Subjected to piledriving at close quarters

PUBLISHED : Saturday, 18 May, 1996, 12:00am
UPDATED : Saturday, 18 May, 1996, 12:00am

We sympathise with the writer of the letter headlined, 'Wrong to make residents endure dreadful noise' (South China Morning Post, May 13).

We are part of a group of residents of more than 100 flats on the Chinese University campus who are being subjected to piledriving, at very close quarters (in some cases within 15 metres), for five hours a day, six days a week. Not only is the noise overwhelming (it affects every room of one's flat, with accompanying vibration), the flat is filled with smoke and diesel fumes from the two piledrivers.

This goes on from Monday through Saturday, on a highly disruptive schedule of 8am to 9am, 12pm to 2pm and 4.30pm to 6pm. Because of this we are forced to vacate our premises three times a day. As your previous writer noted, babies, young children, old people and domestic helpers are adversely affected in such conditions. In our case, so are the numerous families who work in their flats, primarily for teaching, research and writing.

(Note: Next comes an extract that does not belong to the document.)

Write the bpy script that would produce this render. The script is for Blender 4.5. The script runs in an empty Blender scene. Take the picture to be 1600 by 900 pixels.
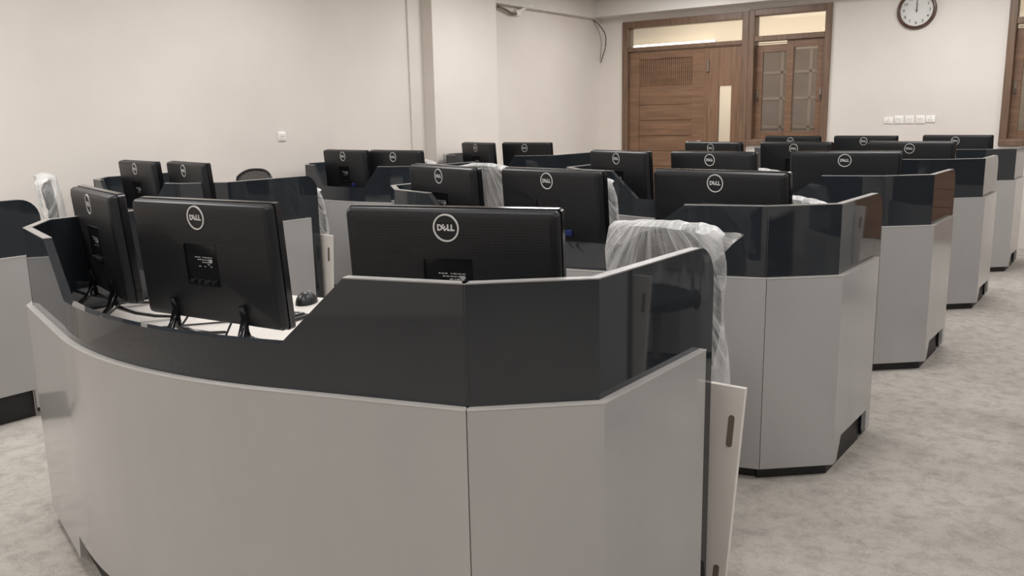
import bpy, bmesh, math, random
from mathutils import Vector, Matrix, noise
random.seed(7); noise.seed_set(11)
S = bpy.context.scene
COL = S.collection
# ------------------------------------------------------------------ camera
cd = bpy.data.cameras.new('camera'); cam = bpy.data.objects.new('camera', cd); COL.objects.link(cam)
right = Vector((0.8083054, 0.5884568, -0.0189984)); down = Vector((0.0989523, -0.1675889, -0.9808784)); fwd = Vector((-0.5803885, 0.7909694, -0.1936921))
cam.matrix_world = Matrix(((right.x, -down.x, -fwd.x, 0), (right.y, -down.y, -fwd.y, 0), (right.z, -down.z, -fwd.z, 1.5), (0, 0, 0, 1)))
cd.sensor_width = 36; cd.lens = 36*1341.15/1600; cd.clip_start = .05; cd.clip_end = 60
S.camera = cam
# ------------------------------------------------------------------ world, light, exposure
w = bpy.data.worlds.new('world'); S.world = w; w.use_nodes = True
w.node_tree.nodes['Background'].inputs[0].default_value = (.9, .9, 1, 1); w.node_tree.nodes['Background'].inputs[1].default_value = .15
S.view_settings.view_transform = 'Standard'; S.view_settings.look = 'None'; S.view_settings.exposure = 0.06; S.view_settings.gamma = 1
S.view_settings.use_curve_mapping = False
def area(name, loc, sx, sy, power, color=(1, .995, 1.0), rot=(0, 0, 0)):
    l = bpy.data.lights.new(name, 'AREA'); l.shape = 'RECTANGLE'; l.size = sx; l.size_y = sy; l.energy = power; l.color = color
    o = bpy.data.objects.new(name, l); o.location = loc; o.rotation_euler = rot; COL.objects.link(o); return o
for lx in (-4.6, -1.6, 1.4):
    for ly in (-1.2, 1.6, 4.4, 7.2, 9.4):
        area('ceiling_panel_light', (lx, ly, 3.06), 1.15, .6, {-4.6: 50 if ly < 2 else 36, -1.6: 31, 1.4: 33}[lx])
area('corridor_light', (-3.9, 11.7, 2.85), 5, .5, 66, (1, .96, .88), (math.radians(35), 0, 0))
# ------------------------------------------------------------------ materials
def newmat(name):
    m = bpy.data.materials.new(name); m.use_nodes = True
    nt = m.node_tree; b = nt.nodes['Principled BSDF']; return m, nt, b
def N(nt, t, **k):
    n = nt.nodes.new(t)
    for a, v in k.items(): setattr(n, a, v)
    return n
def srgb(r, g, b):
    f = lambda c: (c/255/12.92) if c/255 <= .04045 else ((c/255+.055)/1.055)**2.4
    return (f(r), f(g), f(b), 1)
def coords(nt, scale=(1, 1, 1)):
    tc = N(nt, 'ShaderNodeTexCoord'); mp = N(nt, 'ShaderNodeMapping'); mp.inputs['Scale'].default_value = scale
    nt.links.new(tc.outputs['Object'], mp.inputs[0]); return mp.outputs[0]
def mixcol(nt, fac, a, b):
    m = N(nt, 'ShaderNodeMix', data_type='RGBA'); m.inputs[6].default_value = a; m.inputs[7].default_value = b
    nt.links.new(fac, m.inputs[0]); return m.outputs[2]
def noisy(name, a, b, scale=8, rough=.5, detail=4, bump=0, stretch=(1, 1, 1), spec=.5, metallic=0, lo=.35, hi=.65, bscale=None):
    m, nt, p = newmat(name); c = coords(nt, stretch)
    n = N(nt, 'ShaderNodeTexNoise'); n.inputs['Scale'].default_value = scale; n.inputs['Detail'].default_value = detail
    nt.links.new(c, n.inputs['Vector'])
    r = N(nt, 'ShaderNodeMapRange'); r.inputs[1].default_value = lo; r.inputs[2].default_value = hi; nt.links.new(n.outputs[0], r.inputs[0])
    nt.links.new(mixcol(nt, r.outputs[0], a, b), p.inputs['Base Color'])
    p.inputs['Roughness'].default_value = rough; p.inputs['Specular IOR Level'].default_value = spec; p.inputs['Metallic'].default_value = metallic
    if bump:
        n2 = N(nt, 'ShaderNodeTexNoise'); n2.inputs['Scale'].default_value = bscale or scale*6; n2.inputs['Detail'].default_value = 3; nt.links.new(c, n2.inputs['Vector'])
        bp = N(nt, 'ShaderNodeBump'); bp.inputs['Strength'].default_value = bump; bp.inputs['Distance'].default_value = .01
        nt.links.new(n2.outputs[0], bp.inputs['Height']); nt.links.new(bp.outputs[0], p.inputs['Normal'])
    return m
M_wall = noisy('painted_plaster', srgb(219, 211, 203), srgb(225, 218, 210), 1.2, .6, bump=.05, bscale=30)
M_beam = noisy('painted_beam', srgb(214, 209, 203), srgb(220, 215, 208), 1.2, .6)
M_ceil = noisy('ceiling_paint', srgb(225, 220, 214), srgb(230, 226, 220), 1.2, .8)
M_grey = noisy('grey_laminate', srgb(166, 164, 163), srgb(171, 169, 167), 3, .12, stretch=(1, 1, .4), spec=.5)
M_dark = noisy('charcoal_laminate', srgb(37, 41, 46), srgb(41, 45, 49), 3, .035, stretch=(1, 1, .4), spec=.62)
M_kick = noisy('black_plinth', srgb(26, 25, 25), srgb(33, 32, 31), 6, .5)
M_white = noisy('white_laminate', srgb(222, 216, 209), srgb(228, 222, 215), 3, .3)
M_plastic = noisy('black_plastic', srgb(24, 25, 27), srgb(28, 29, 31), 20, .38)
M_gloss = noisy('glossy_black_plastic', srgb(20, 20, 22), srgb(24, 24, 26), 20, .14)
M_screen = noisy('screen_glass', srgb(10, 11, 13), srgb(12, 13, 15), 2, .05)
M_logo = noisy('satin_silver', srgb(205, 203, 200), srgb(215, 213, 210), 20, .35, metallic=.0)
M_print = noisy('grey_print', srgb(150, 152, 152), srgb(170, 172, 172), 60, .5)
M_blue = noisy('blue_plug', srgb(30, 42, 92), srgb(36, 50, 104), 20, .4)
M_trim = noisy('pale_edge_strip', srgb(196, 193, 189), srgb(202, 199, 195), 20, .25)
M_trimd = noisy('grey_edge_strip', srgb(146, 144, 141), srgb(154, 152, 149), 20, .22)
M_metal = noisy('brushed_metal', srgb(120, 110, 98), srgb(140, 130, 118), 30, .35, metallic=.6, stretch=(1, 1, .1))
M_slot = noisy('recessed_handle_metal', srgb(112, 101, 88), srgb(126, 115, 100), 30, .45, metallic=.2)
M_cable = noisy('black_rubber', srgb(28, 28, 29), srgb(34, 34, 35), 20, .5)
M_mesh = noisy('charcoal_mesh_fabric', srgb(88, 85, 83), srgb(124, 119, 115), 160, .8, bump=.3)
M_seat = noisy('black_fabric', srgb(34, 34, 36), srgb(48, 47, 48), 90, .9, bump=.3)
M_switch = noisy('white_switch_plastic', srgb(232, 228, 222), srgb(236, 232, 226), 10, .3)
M_glass_f = noisy('clock_face_paper', srgb(212, 212, 208), srgb(217, 217, 213), 5, .4)
M_rim = noisy('dark_brown_rim', srgb(72, 52, 44), srgb(92, 68, 56), 12, .35)
M_num = noisy('black_ink', srgb(70, 68, 66), srgb(80, 78, 76), 30, .6)
M_corr = noisy('corridor_paint', srgb(228, 214, 190), srgb(233, 219, 196), 1, .8)
M_reflbrown = noisy('pane_reflection_brown', srgb(128, 112, 98), srgb(146, 130, 116), 5, .7)  # brown tone of the window panes, partly a reflection put into colour
M_reflbar = noisy('pane_reflection_pale', srgb(180, 166, 148), srgb(188, 174, 156), 3, .6)  # pale tone of the bars reflected in the panes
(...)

Residents of the surrounding buildings are irate over this project.

The university has guaranteed housing to all concerned, but this housing has been made uninhabitable for a period of at least two months. Only two weeks' advance notice was given concerning the piling operation, and no possibility of alternative housing arrangements was offered.

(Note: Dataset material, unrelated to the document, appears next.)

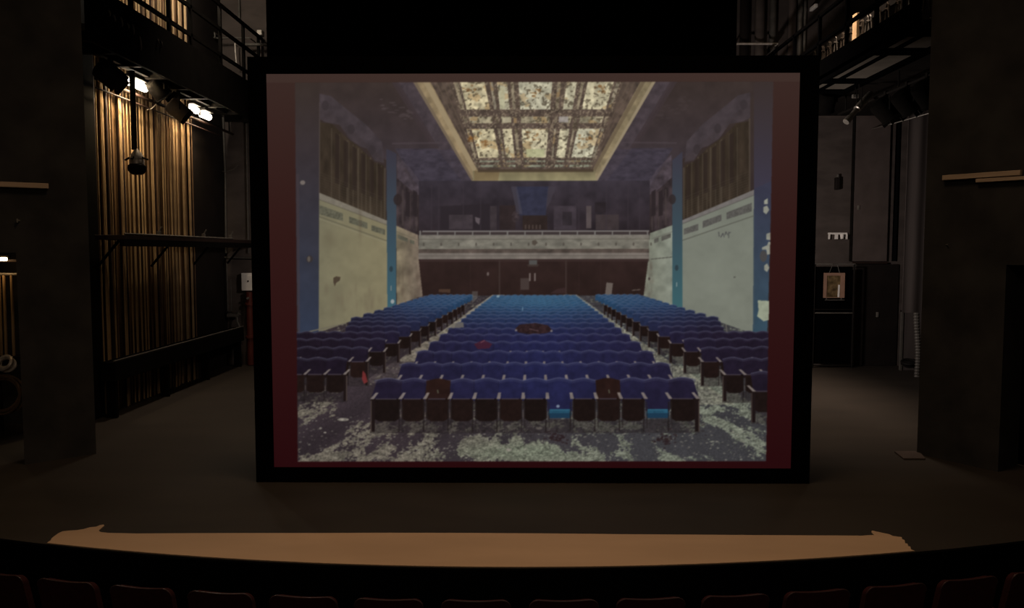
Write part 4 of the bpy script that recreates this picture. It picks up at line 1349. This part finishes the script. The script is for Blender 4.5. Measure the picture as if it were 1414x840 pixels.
# hanks of rope over the pin rail
def hank_mesh(seed):
    rr = random.Random(seed)
    b = MB()
    L_ = rr.uniform(0.35, 0.6)
    for k in range(3):
        dx, dy = rr.uniform(-0.02, 0.02), rr.uniform(-0.03, 0.03)
        b.tube([(dx, dy - 0.03, 0), (dx + 0.01, dy - 0.05, -L_ * 0.5), (dx, dy - 0.02, -L_), (dx, dy + 0.02, -L_), (dx - 0.01, dy + 0.05, -L_ * 0.5), (dx, dy + 0.03, 0), (dx, dy, 0.04), (dx, dy - 0.03, 0)], 0.011, 5)
    b.tube([(0, -0.06, -0.06), (0.03, 0, -0.07), (0, 0.06, -0.06), (-0.03, 0, -0.05), (0, -0.06, -0.06)], 0.012, 5)
    return b
hb('pin_rail', (5.72, 10.2, HZ + 1.10), (5.78, 16.5, HZ + 1.20), M['iron'])
for yk in (10.3, 12.3, 14.3, 16.4):
    hb('pin_rail_post', (5.72, yk - 0.04, HZ + 0.15), (5.78, yk + 0.04, HZ + 1.10), M['iron'])
for k in range(16):
    o = hank_mesh(k).build('rope_hank', M['hank' if k % 4 else 'steel_dark'], None, True)
    o.location = (5.70, 10.6 + k * 0.34 + R.uniform(-0.08, 0.08), HZ + 1.13)
    tag(o, 'hank of rope looped over the pin rail on the right gallery', 'rope hank', 'rope hanks on the right gallery')
area('right_gallery_lamp', (5.2, 12.2, 9.3), (5.6, 12.6, 5.3), 0.5, 20, (1.0, 0.76, 0.52), 120)

# lanterns hanging under the right gallery
gs = 'dark lanterns hanging under the right gallery'
o = empty('lighting_bar', (5.82, 10.2, 4.90), 'dark lighting bar with lanterns under the right gallery', 'pipe')
b = MB(); b.tube([(0, 0, 0), (0, 4.6, 0)], 0.025, 8); b.build('pipe', M['iron'], o)
for yk in (0.3, 2.3, 4.3):
    b = MB(); b.tube([(0, yk, 0), (0, yk, HZ + 0.09 - 4.90)], 0.014, 6); b.build('hanger', M['iron'], o)
for k, (yk, sz, lb) in enumerate(((10.55, 0.34, 'dark lantern on the right lighting bar nearest the proscenium'), (11.05, 0.32, 'dark lantern second from the proscenium on the right lighting bar'), (11.6, 0.34, 'dark lantern in the middle of the right lighting bar'),
                                  (12.2, 0.34, 'dark lantern fourth from the proscenium on the right lighting bar'), (12.9, 0.34, 'dark lantern on the upstage end of the right lighting bar'))):
    spotlight((5.81, yk, 4.62), (0.55, 0.35 - 0.1 * k, -0.6), sz, lb, gs, 'fascia', 4.92)
t = empty('profile_spotlight', at_y(1186, 148, 13.2), 'long grey tubed spotlight slanting below the right gallery near the screen', 'spotlight')
b = MB()
d = Vector((-0.40, -0.15, -0.42)).normalized()
b.tube([-d * 0.34, -d * 0.1, d * 0.05, d * 0.06, d * 0.24, d * 0.25, d * 0.36], [0.05, 0.062, 0.062, 0.042, 0.042, 0.055, 0.055], 12); b.build('barrel', M['steel'], t, True)
b = MB(); b.tube([(0, 0.09, 0), (0, 0.09, 0.3), (0, -0.09, 0.3), (0, -0.09, 0)], 0.012, 6); b.tube([(0, 0, 0.3), (0, 0, HZ + 0.09 - t.location.z)], 0.016, 6); b.build('yoke', M['iron'], t)
p = at_y(1181, 133, 13.4)
t = empty('cable_box', p, 'small pale cable box hanging under the right gallery beside the grey spotlight', 'box')
b = MB(); b.box((-0.05, -0.03, -0.03), (0.05, 0.03, 0.03), bev=0.008); b.build('body', M['steel'], t)
b = MB(); b.tube([(0, 0, 0.03), (0, 0, HZ + 0.09 - p.z)], 0.008, 6); b.build('stem', M['iron'], t)
t = empty('flood_lantern', at_y(1140, 141, 14.2), 'bulky black lantern tucked in behind the right edge of the screen', 'spotlight')
b = MB(); b.lathe([(0.05, 0.2), (0.14, 0.16), (0.17, 0.08), (0.17, -0.1), (0.19, -0.14)], 18, Matrix.Rotation(rad(35), 4, 'X')); b.build('body', M['fascia'], t, True)
b = MB(); b.tube([(-0.2, 0, 0), (-0.2, 0, 0.3), (0.2, 0, 0.3), (0.2, 0, 0)], 0.012, 6); b.tube([(0, 0, 0.3), (0, 0, HZ + 0.09 - t.location.z)], 0.016, 6); b.build('yoke', M['iron'], t)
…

In fact the rationale for piling is questionable, as there are several quieter ways of erecting these buildings.

The university has thus far turned a deaf ear to the numerous complaints which the project has aroused.

A public university could be expected to provide a positive example to the community, in matters of environmental consciousness and quality of life. Instead, the Chinese University has proceeded with a highly disruptive project which inflicts high levels of noise and air pollution on nearby residents, apparently with no strong justification.

We deplore the university's mistreatment of its own staff members and also question the effectiveness of current environmental regulations, since the Environmental Protection Department has seemingly approved this project without objection.